When Type Goes Bad

19 Nov 2006
November 19, 2006
Installing Signage at Clyde's Restaurant

Installing signage at Clyde’s Restaurant. We were hopeful.

When the Smithsonian American Art Museum closed for renovations in January 2000 the neighborhood surrounding its building was neglected and deserted (especially when the Federal workforce left for the burbs at the end of the day). What a difference six and a half years made.

Our museum, open since July, is now right in the middle of a vibrant city life with restaurants, shops, and sports events. So rich is the night life that we changed the Smithsonian’s traditional hours from 10–5:30 to a later 11:30–7 to take advantage of the after work crowds.

Over the years my fellow museum workers watched as the area morphed. We documented each store and restaurant opening. And we took our lunch breaks exploring our new metropolitan environs en masse. When Urban Outfitters and Bed, Bath, and Beyond joined a multiplex and a bowling alley just a few doors from each other, we knew we were truly witnessing an urban renaissance.

A few months ago I photographed the workers installing what looked to be beautiful 3-D signage for a local upscale eatery, Clyde’s. But returning a few days later to view its completion I was shocked to discover a huge 3-D typographical faux pas: they had used a tick mark instead of an apostrophe to indicate the possessive!

I was shocked. Truly shocked. In addition, the kerning between the “tick” (also known as a prime symbol) and the “E” before it was excruciatingly close. It was painful to view. Oddly, the type treatment for their new restaurant strayed from their corporate logo (which uses an anatomically-correct apostrophe) used as signage at their other locations.

What went wrong? And who could I commiserate with? Who would understand the depths of my type trauma? So I sought out our museum print designer to tell my tale. She alone, I thought, would understand. And indeed, together we breathed a collective sigh of indignation.

I was so incensed I shot off an email to Clyde’s management:

I have eaten at many of your restaurants and was looking forward to the opening of your new place on 7th Street since I work close by.

I enjoyed watching the beautiful letters of your name being installed a few days ago. However, today when I passed by to view your completed signage I was disappointed to see the apostrophe you used.

In fact, it’s not an apostrophe at all, but rather an inch mark. The type you used to spell out your name is a beautiful serif typeface (and it was great to see each letter in 3-D). The mark you use for the apostrophe is not only incorrect but sits way too close to the E.

Such an elegant sign of for an elegant restaurant ruined by this error.

I will not be eating there until you change it.

I have put my money where my proper punctuation resides. But so far they have not returned my correspondence. And the tick remains (both on their sign and in my heart).

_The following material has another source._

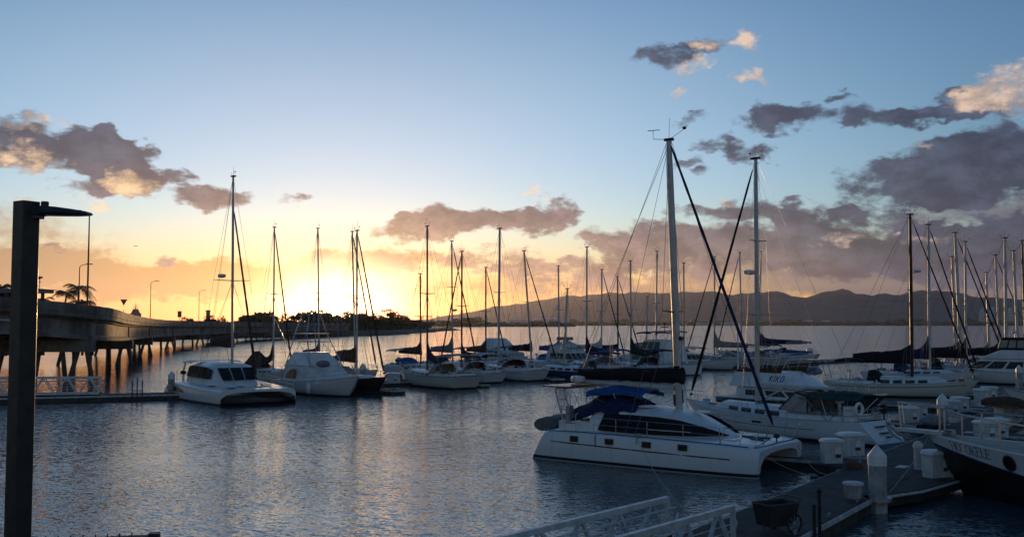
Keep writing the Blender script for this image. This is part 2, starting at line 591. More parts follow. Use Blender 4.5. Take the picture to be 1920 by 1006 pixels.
mb = MB()
prof2 = ((0, -1), (15, 1.2), (300, 3), (900, 6))
mb.sheet([[(x, 2300 + k, z) for x in (-3200, -1500, -600, -200, 0, 132)] for k, z in prof2])
mb.sheet([[(x, 3780 + k, z) for x in (200, 600, 1000, 1500, 2200, 4200)] for k, z in prof2])
structure(mb.build('far_shore', landm))

# the wood along the far shore, too far off to tell one tree from the next
mb = MB()
random.seed(3)
for k in range(640):
    px = 700 + 1330 * random.random()
    y0 = shore(px) + 4 + random.random() * 110
    far = 1.0 if y0 < 3000 else 1.6
    r = random.uniform(6, 15) * far
    h = random.uniform(5, 9) * far * (1.7 if random.random() < 0.08 else 1)
    x = (px - 960) / F * y0
    mb.blob((x, y0, h * 0.4), r * 1.5, r, h * 0.75, 7, 5, 0.55, k * 0.37)
structure(mb.build('far_shore_wood', leaf, smooth=0), 'stuff')

# pale sheds and towers on the far shore
wallm = mat('pale_wall', (0.55, 0.52, 0.48), 0.8, var=0.15, vs=0.05)
roofm = mat('shed_roof', (0.62, 0.62, 0.60), 0.6, var=0.12, vs=0.05)


def shed(px0, px1, ptop, y, label, lo=1.0, roof=True):
    a, b2 = (px0 - 960) / F * y, (px1 - 960) / F * y
    h = EYE + (HY - ptop) / F * y
    r = thing('far_building', label, 'building', ((a + b2) / 2, y, 0), 0, 'pale buildings on the far shore')
    w = (b2 - a) / 2
    mb = MB()
    mb.box(-w, w, 0, 30, lo - 1, h * 0.8)
    mb.build('wall', wallm, r)
    mb = MB()
    if roof:
        mb.prism([(-w - .5, -1), (w + .5, -1), (w + .5, 31), (-w - .5, 31)], h * 0.8, h * 0.83)
        mb.loft([[Vector((-w, -0.5, h * .83)), Vector((-w, 15, h)), Vector((-w, 30.5, h * .83))], [Vector((w, -0.5, h * .83)), Vector((w, 15, h)), Vector((w, 30.5, h * .83))]], True, True, True)
    else:
        mb.box(-w * .6, w * .6, 5, 20, h * .8, h)
    mb.build('roof', roofm, r)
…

Related Links: Apparently I’m not the only one to defend the apostrophe and point out a few additional typographical mishaps. (Via Kottke) Also, check out The Atrocious Apostrophe photo pool at flickr. I am, indeed, not alone.

7 replies
  1. steve says:

    You should report this at once to Apostrophe Catastrophe!

  2. Ivan Pope says:

    Truly that thing is an abomination. Hard to even look at it.

  3. Jeff says:

    Steve, the appropriate apostrophe blog authorities have been notified. Thanks.
    Ivan, see, I told you so! It actually makes me feel uncomfortable.

  4. Eric Meyer says:

    Wow. That picture hurt me so much that I think I’m tasting metal. And I’m not even a typography geek.

  5. naugahyde says:

    The kerning issue was a shortcut by the sign builder. They did not want to build a separate support for the apostrophe. I’m not sure why they used a tick mark though.

  6. Jeff says:

    Naugahyde, funny you should mention that. I just walked by the sign yesterday and noticed the support for the “tick” is attached to the top of the “E.” I still think they could have made the support a bit longer and put the “tick” at an angle.

  7. ralph says:

    I live in a small town in Iowa that has one movie theater which was probably built in the 50’s. The marquee uses plastic letters to announce the current movies (2 of them). It appears that the management is losing plastic letters (like losing a tile in Scrabble) and beginning to be very creative in their substitutions. For example, the start time of 7:15 was posted as 7:12 using an upside down ‘2’ which sort of looks like a ‘5’. People in this town wouldn’t even notice a tick mark being used instead of an apostrophe!